One final point must be made: Can one say that, on the totality of the evidence before the court, the defendant was in breach of the alleged contract between him and the defendants in Suit No. 0/13/70 We  think that the true position has been sufficiently brought out in the following observation of the learned trial Judge:
“Whether one looks at Exh. A or beyond it at the incipient agreement, one fails to see any breach.

The defendant was paid 881(pounds) or N1,762 on the understanding that he withdraws  suit No. 0/13/70. The defendant did withdraw that suit but plaintiffs complained that it was an unfaithful withdrawal. Neither Exh. A nor the incipient agreement supports this contention.

It was not stipulated that other grounds for withdrawal which could exist were excluded but it was understood that the compelling ground for withdrawal was payment of 881(pounds) or N1762. And even if it was the proximate conciliation of the D.O. that influenced the defendant to withdraw, there was no stipulation as to time limited for withdrawal. So even if the application to strike out suit No. 0/13/70 proceeded from misconception, good sense ought to have prevailed after the suit had abated at the instance of the defendant.”

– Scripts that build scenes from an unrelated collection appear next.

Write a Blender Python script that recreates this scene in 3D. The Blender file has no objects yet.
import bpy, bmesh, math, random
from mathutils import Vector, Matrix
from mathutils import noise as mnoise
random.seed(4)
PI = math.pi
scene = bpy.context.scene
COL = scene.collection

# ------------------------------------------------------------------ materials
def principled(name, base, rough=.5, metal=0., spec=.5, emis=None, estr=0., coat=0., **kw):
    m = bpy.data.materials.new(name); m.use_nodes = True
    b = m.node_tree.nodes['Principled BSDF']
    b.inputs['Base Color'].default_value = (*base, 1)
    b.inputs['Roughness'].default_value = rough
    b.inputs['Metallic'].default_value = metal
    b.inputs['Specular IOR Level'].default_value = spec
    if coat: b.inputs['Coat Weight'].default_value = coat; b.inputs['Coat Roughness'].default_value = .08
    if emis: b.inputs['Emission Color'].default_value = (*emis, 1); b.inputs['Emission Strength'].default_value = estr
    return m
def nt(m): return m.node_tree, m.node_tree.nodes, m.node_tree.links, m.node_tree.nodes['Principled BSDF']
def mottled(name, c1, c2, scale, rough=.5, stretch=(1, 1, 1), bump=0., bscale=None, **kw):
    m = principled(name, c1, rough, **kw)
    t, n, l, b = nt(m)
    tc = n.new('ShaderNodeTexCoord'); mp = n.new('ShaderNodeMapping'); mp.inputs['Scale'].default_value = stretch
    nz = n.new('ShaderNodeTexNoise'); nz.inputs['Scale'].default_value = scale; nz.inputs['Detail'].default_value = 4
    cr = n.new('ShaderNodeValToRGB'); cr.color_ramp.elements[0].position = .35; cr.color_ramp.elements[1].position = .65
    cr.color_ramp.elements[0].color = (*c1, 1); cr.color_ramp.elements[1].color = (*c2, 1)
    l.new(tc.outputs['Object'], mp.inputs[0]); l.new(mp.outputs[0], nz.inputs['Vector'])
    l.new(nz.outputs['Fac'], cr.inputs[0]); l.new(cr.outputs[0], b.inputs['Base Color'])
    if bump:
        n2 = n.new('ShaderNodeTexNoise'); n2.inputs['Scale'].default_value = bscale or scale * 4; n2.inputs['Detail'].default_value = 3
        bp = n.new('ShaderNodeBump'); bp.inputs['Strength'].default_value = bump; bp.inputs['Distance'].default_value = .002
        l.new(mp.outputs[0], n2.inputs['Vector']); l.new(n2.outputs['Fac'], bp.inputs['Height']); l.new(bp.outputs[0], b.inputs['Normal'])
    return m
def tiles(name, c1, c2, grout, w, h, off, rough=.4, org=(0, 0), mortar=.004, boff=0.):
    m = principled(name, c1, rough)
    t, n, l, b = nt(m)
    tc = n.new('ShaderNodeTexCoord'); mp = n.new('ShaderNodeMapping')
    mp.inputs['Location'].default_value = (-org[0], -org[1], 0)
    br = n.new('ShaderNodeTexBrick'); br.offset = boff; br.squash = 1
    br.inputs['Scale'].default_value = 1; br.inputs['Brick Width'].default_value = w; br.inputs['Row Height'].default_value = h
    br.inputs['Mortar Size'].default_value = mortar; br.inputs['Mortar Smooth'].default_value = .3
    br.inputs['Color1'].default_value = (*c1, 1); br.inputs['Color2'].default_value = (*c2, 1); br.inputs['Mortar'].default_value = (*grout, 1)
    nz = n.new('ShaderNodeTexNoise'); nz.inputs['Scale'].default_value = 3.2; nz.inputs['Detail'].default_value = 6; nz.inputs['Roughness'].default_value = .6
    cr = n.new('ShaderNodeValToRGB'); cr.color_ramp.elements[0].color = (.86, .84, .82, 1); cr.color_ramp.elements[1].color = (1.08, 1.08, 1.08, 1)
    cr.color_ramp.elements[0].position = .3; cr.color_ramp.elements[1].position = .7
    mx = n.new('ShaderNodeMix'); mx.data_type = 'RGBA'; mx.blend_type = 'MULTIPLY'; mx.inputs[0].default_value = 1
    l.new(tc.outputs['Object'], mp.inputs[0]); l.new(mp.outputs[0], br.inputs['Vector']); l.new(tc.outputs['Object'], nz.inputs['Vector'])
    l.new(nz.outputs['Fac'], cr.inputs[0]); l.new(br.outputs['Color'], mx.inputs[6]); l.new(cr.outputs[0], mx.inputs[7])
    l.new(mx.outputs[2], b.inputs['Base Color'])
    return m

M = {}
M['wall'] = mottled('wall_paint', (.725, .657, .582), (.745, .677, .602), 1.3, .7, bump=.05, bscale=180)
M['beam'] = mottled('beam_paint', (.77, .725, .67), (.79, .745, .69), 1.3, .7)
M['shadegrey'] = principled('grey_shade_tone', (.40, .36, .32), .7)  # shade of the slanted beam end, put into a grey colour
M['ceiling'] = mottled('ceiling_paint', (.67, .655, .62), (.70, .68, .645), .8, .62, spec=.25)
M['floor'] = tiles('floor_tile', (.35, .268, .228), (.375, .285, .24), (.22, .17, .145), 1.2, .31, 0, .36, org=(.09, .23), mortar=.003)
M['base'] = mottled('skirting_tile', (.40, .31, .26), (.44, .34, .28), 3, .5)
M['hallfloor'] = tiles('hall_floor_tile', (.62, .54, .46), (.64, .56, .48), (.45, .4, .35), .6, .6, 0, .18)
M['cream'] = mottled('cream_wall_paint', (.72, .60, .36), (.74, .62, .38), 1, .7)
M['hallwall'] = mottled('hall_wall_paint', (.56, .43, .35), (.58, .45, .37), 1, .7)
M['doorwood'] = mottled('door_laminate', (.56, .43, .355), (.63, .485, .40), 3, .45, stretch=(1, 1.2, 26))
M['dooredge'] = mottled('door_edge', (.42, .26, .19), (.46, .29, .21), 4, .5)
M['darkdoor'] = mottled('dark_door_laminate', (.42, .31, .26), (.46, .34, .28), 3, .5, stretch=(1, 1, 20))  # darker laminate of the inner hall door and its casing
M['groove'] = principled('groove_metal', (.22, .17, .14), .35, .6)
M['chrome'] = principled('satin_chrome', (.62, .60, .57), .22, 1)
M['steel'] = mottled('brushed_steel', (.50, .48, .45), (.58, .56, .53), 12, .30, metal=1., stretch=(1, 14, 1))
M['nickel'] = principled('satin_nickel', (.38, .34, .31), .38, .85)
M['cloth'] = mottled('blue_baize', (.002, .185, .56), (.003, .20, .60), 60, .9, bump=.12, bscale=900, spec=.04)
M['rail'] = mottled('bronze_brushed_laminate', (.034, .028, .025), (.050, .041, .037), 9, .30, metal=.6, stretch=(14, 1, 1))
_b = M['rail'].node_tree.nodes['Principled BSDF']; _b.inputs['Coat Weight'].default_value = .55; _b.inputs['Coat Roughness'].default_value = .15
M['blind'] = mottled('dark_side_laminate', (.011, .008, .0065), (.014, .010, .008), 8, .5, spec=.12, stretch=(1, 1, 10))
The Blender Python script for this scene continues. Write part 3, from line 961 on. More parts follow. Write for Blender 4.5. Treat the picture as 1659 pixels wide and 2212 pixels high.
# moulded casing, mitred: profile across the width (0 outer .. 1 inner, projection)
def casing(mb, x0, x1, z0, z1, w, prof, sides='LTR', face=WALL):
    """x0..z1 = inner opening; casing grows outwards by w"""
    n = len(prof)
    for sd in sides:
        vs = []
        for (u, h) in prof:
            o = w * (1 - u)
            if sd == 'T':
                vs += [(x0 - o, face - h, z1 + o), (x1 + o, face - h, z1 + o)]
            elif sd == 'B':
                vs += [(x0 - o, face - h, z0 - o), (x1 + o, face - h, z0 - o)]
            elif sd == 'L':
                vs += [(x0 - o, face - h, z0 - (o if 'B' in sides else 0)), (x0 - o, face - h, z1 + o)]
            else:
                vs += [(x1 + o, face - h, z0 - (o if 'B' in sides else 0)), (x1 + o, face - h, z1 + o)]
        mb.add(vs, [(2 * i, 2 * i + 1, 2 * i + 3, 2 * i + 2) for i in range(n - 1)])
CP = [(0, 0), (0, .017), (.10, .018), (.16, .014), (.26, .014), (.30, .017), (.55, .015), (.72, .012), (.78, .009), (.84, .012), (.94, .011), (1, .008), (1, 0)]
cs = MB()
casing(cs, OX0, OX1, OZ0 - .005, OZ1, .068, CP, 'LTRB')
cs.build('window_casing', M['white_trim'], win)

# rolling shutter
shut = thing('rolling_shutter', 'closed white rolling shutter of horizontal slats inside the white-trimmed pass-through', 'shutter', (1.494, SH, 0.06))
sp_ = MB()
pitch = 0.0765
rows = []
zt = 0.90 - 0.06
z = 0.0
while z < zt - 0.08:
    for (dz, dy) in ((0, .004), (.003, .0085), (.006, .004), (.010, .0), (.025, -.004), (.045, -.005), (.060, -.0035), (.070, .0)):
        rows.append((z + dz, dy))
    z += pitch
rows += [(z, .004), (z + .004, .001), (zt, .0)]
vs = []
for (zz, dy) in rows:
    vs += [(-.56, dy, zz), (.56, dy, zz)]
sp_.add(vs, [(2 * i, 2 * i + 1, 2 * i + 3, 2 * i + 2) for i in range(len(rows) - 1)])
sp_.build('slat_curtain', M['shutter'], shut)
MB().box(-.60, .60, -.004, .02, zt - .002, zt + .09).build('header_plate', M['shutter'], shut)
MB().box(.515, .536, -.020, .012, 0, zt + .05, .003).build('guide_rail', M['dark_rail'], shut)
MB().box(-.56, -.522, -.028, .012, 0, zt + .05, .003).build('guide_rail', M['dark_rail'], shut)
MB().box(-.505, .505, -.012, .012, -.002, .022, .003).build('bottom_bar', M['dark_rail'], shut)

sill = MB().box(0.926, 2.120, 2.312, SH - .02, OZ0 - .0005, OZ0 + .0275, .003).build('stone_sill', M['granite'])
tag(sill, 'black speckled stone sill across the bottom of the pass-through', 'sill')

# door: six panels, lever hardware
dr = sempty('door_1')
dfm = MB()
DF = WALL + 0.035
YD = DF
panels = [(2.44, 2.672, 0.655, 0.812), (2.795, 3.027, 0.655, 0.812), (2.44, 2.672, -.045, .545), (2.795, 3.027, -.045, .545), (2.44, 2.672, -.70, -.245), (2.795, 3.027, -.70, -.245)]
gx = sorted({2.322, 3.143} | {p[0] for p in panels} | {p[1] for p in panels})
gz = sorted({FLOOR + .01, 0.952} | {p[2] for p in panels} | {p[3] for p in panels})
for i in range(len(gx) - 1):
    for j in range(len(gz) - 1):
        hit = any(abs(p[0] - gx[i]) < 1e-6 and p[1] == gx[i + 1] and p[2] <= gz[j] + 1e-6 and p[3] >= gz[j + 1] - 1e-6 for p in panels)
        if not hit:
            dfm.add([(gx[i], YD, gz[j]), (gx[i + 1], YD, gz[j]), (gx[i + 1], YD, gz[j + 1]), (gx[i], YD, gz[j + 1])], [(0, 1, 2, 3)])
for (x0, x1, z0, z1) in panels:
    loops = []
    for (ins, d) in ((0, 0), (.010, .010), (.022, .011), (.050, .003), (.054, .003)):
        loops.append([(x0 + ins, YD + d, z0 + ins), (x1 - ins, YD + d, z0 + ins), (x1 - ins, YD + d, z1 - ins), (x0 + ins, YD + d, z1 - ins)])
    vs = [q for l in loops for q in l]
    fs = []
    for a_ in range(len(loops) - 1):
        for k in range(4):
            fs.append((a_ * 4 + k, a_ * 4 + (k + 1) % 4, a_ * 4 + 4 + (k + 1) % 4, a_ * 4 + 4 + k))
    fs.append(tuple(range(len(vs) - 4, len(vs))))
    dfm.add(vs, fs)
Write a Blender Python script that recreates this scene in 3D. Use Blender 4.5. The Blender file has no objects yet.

In the result, we think that the plaintiffs have not established that they are the owners of the 881(pounds), the refund of which they are now claiming, or that they have suffered any loss by the defendant’s refusal to refund it. We think that, assuming that the plaintiffs are entitled to the refund claimed, it cannot be truly asserted that the consideration has wholly failed in that there had in fact been the very withdrawal contemplated by both the payers and the payee. We think it right to say, with the learned trial Judge, that the plaintiffs are on the evidence agents of the disclosed principals who are the defendants in Suit No. 0/13/70.

The appeal accordingly fails, and is hereby dismissed. We affirm the judgment of Agbakoba, J., in Suit No. 0/70/72 delivered by him on May 8, 1974 at the Onitsha High Court, together with the order as to  costs. We award to the respondent costs assessed at N130 in this court. This shall be the judgment of the court.